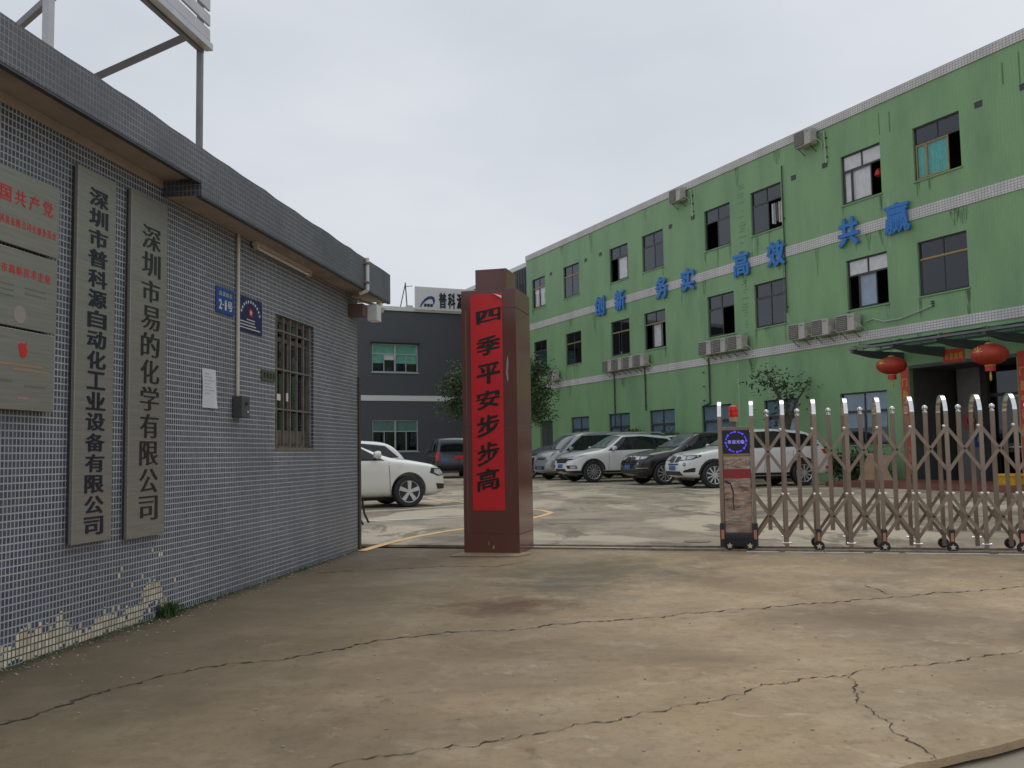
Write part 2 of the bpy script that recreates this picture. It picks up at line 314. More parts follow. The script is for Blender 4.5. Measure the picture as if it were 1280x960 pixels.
# ------------------------------------------------------------------ mesh builder
class MB:
    def __init__(s): s.v = []; s.f = []; s.m = []; s.sm = False
    def add(s, vs, fs, mi=0):
        o = len(s.v); s.v += [tuple(v) for v in vs]; s.f += [tuple(i + o for i in f) for f in fs]; s.m += [mi] * len(fs); return s
    def box(s, x0, x1, y0, y1, z0, z1, mi=0):
        vs = [(x, y, z) for x in (x0, x1) for y in (y0, y1) for z in (z0, z1)]
        return s.add(vs, [(0, 1, 3, 2), (4, 6, 7, 5), (0, 4, 5, 1), (2, 3, 7, 6), (0, 2, 6, 4), (1, 5, 7, 3)], mi)
    def tube(s, a, b, r, n=8, mi=0, r2=None, cap=True):
        a, b = Vector(a), Vector(b); d = (b - a).normalized(); q = d.orthogonal().normalized(); w = d.cross(q); r2 = r if r2 is None else r2
        vs = []
        for p, rr in ((a, r), (b, r2)):
            for i in range(n):
                t = 2 * pi * i / n; vs.append(p + (q * cos(t) + w * sin(t)) * rr)
        fs = [(i, (i + 1) % n, n + (i + 1) % n, n + i) for i in range(n)]
        if cap: fs += [tuple(range(n))[::-1], tuple(range(n, 2 * n))]
        return s.add(vs, fs, mi)
    def path(s, pts, r, n=8, mi=0):
        for i in range(len(pts) - 1): s.tube(pts[i], pts[i + 1], r, n, mi)
        return s
    def bar(s, a, b, w, d, mi=0, up=(0, 1, 0)):
        """rectangular bar a->b, width w across, depth d along 'up'"""
        a, b = Vector(a), Vector(b); t = (b - a).normalized(); u = Vector(up); u = (u - t * u.dot(t)).normalized(); c = t.cross(u)
        vs = [p + c * (w / 2 * i) + u * (d / 2 * j) for p in (a, b) for i, j in ((-1, -1), (1, -1), (1, 1), (-1, 1))]
        return s.add(vs, [(0, 1, 2, 3), (7, 6, 5, 4), (0, 4, 5, 1), (1, 5, 6, 2), (2, 6, 7, 3), (3, 7, 4, 0)], mi)
    def lathe(s, prof, n=16, c=(0, 0, 0), axis='z', mi=0):
        vs = []
        for r, h in prof:
            for i in range(n):
                t = 2 * pi * i / n; p = (r * cos(t), r * sin(t), h)
                if axis == 'y': p = (p[0], p[2], p[1])
                if axis == 'x': p = (p[2], p[0], p[1])
                vs.append((p[0] + c[0], p[1] + c[1], p[2] + c[2]))
        fs = []
        for j in range(len(prof) - 1):
            for i in range(n):
                a, b = j * n + i, j * n + (i + 1) % n; fs.append((a, b, b + n, a + n))
        fs.append(tuple(range(n))[::-1]); fs.append(tuple(range((len(prof) - 1) * n, len(prof) * n)))
        return s.add(vs, fs, mi)
    def prism(s, poly, y0, y1, mi=0):
        """poly in x,z extruded along y"""
        n = len(poly); vs = [(x, y0, z) for x, z in poly] + [(x, y1, z) for x, z in poly]
        fs = [tuple(range(n)), tuple(range(n, 2 * n))[::-1]] + [(i, n + i, n + (i + 1) % n, (i + 1) % n) for i in range(n)]
        return s.add(vs, fs, mi)
    def slab(s, poly, z0, z1, mi=0):
        n = len(poly); vs = [(x, y, z0) for x, y in poly] + [(x, y, z1) for x, y in poly]
        fs = [tuple(range(n))[::-1], tuple(range(n, 2 * n))] + [(i, (i + 1) % n, n + (i + 1) % n, n + i) for i in range(n)]
        return s.add(vs, fs, mi)
    def wall(s, x0, x1, z0, z1, holes, y=0, depth=0, mi=0, mr=None):
        """face on the plane y, outwards -y, with rectangular holes and their reveals"""
        xs = sorted({x0, x1, *[h[0] for h in holes], *[h[1] for h in holes]}); zs = sorted({z0, z1, *[h[2] for h in holes], *[h[3] for h in holes]})
        for i in range(len(xs) - 1):
            for j in range(len(zs) - 1):
                cx, cz = (xs[i] + xs[i + 1]) / 2, (zs[j] + zs[j + 1]) / 2
                if any(h[0] < cx < h[1] and h[2] < cz < h[3] for h in holes): continue
                s.add([(xs[i], y, zs[j]), (xs[i + 1], y, zs[j]), (xs[i + 1], y, zs[j + 1]), (xs[i], y, zs[j + 1])], [(0, 1, 2, 3)], mi)
        if depth:
            for a, b, c, d in holes:
                v = [(a, y, c), (b, y, c), (b, y, d), (a, y, d), (a, y + depth, c), (b, y + depth, c), (b, y + depth, d), (a, y + depth, d)]
                s.add(v, [(0, 4, 5, 1), (1, 5, 6, 2), (2, 6, 7, 3), (3, 7, 4, 0)], mi if mr is None else mr)
        return s
    def mesh(s, name, mats, smooth=False):
        me = bpy.data.meshes.new(name); me.from_pydata(s.v, [], s.f); me.update()
        for m in (mats if isinstance(mats, (list, tuple)) else [mats]): me.materials.append(m)
        me.polygons.foreach_set('material_index', s.m)
        uvl = me.uv_layers.new(name='UVMap'); vv = me.vertices
        for p in me.polygons:
            n = p.normal; ax, ay, az = abs(n.x), abs(n.y), abs(n.z)
            for li in p.loop_indices:
                c = vv[me.loops[li].vertex_index].co
                uvl.data[li].uv = (c.x, c.z) if ay >= ax and ay >= az else ((c.y, c.z) if ax >= az else (c.x, c.y))
        if smooth:
            for p in me.polygons: p.use_smooth = True
            me.set_sharp_from_angle(angle=radians(38))
        return me
def link(o, parent=None, loc=None, rot=None):
    COL.objects.link(o)
    if parent: o.parent = parent
    if loc is not None: o.location = loc
    if rot is not None: o.rotation_euler = rot if not isinstance(rot, (int, float)) else (0, 0, rot)
    return o
def part(name, mb, mats, parent=None, loc=None, rot=None, smooth=False, bevel=0, label=None, kind=None):
    me = mb.mesh(name, mats, smooth) if isinstance(mb, MB) else mb
    o = link(bpy.data.objects.new(name, me), parent, loc, rot)
    if bevel:
        b = o.modifiers.new('bevel', 'BEVEL'); b.width = bevel; b.segments = 2; b.limit_method = 'ANGLE'; b.angle_limit = radians(50)
    if label: o['label'] = label
    if kind: o['kind'] = kind
    return o
def tag(o, label, cat, group=None):
    o['label'] = label; o['category'] = cat
    if group: o['group'] = group
    return o
def thing(name, label, cat, loc=(0, 0, 0), rot=0, group=None):
    o = link(bpy.data.objects.new(name, None), None, loc, rot); o.empty_display_size = .1
    return tag(o, label, cat, group)
def copy_tree(o, parent=None):
    c = o.copy(); COL.objects.link(c); c.parent = parent
    for ch in [k for k in KIDS(o)]: copy_tree(ch, c)
    return c
def KIDS(o): return [k for k in bpy.data.objects if k.parent == o]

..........

● **Your goal**:
Report all lines of the data above that include the string "part".

● **Result**:
Write part 2 of the bpy script that recreates this picture. It picks up at line 314. More parts follow. The script is for Blender 4.5. Measure the picture as if it were 1280x960 pixels.
def part(name, mb, mats, parent=None, loc=None, rot=None, smooth=False, bevel=0, label=None, kind=None):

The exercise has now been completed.